An excerpt from Gord Magill’s End of the Road in Reason Magazine.

“Hi there. So we are prepared to offer you $18 an hour as our special summer seasonal rate, but if you stick around and go full-time in the fall, that drops to $15.”
Again, I had to fight back laughter.
“Ma’am, it’s awfully difficult to raise a family on the money you guys are offering.”
“It is what it is. We usually hire old guys who are retired from driving snowplows or construction for the county or [New York State Department of Transportation] who already have a pension and are just trying to keep busy and out of the house.”
Something about my experiences here didn’t make sense.
For years we have been told that the American economy is at risk of total collapse if the American Trucking Associations (ATA) can’t find another 60,000 or 70,000 or 160,000 truckers. If there were an actual shortage of truckers, trucking companies wouldn’t get away with barely paying minimum wage, would they? If the market for drivers were this hot and this desperate, maybe a guy with two decades of experience and a near-perfect driving record would get offers more befitting his profile? In a properly functioning market economy, wouldn’t the shortage boost the price of truckers’ labor a little higher than what one might expect at a fast-food restaurant? What are we missing here?
After the Motor Carrier Act of 1980, under the pressure of increased competition, companies sliced driver salaries as a belt-tightening strategy. Many drivers chose greener pastures as a result, and for a brief period in the 1980s there may actually have been a shortage of truckers. But now?

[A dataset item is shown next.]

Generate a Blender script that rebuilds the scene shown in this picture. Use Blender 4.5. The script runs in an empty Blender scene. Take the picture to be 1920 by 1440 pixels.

The ATA is a corporate lobby that claims to represent the interests of massive trucking companies with thousands of trucks. It really represents the interests of the customers of those large carriers—nearly every corporation in America that produces material product. The ATA does not represent a single truck driver, anywhere.
When the ATA hit on the phrase truck driver shortage, it found a messaging tool that has helped them line their pockets with oodles of taxpayer money. In the process, it stymied wage growth—to the advantage of trucking-fleet owners and the Fortune 500 companies that are their customers.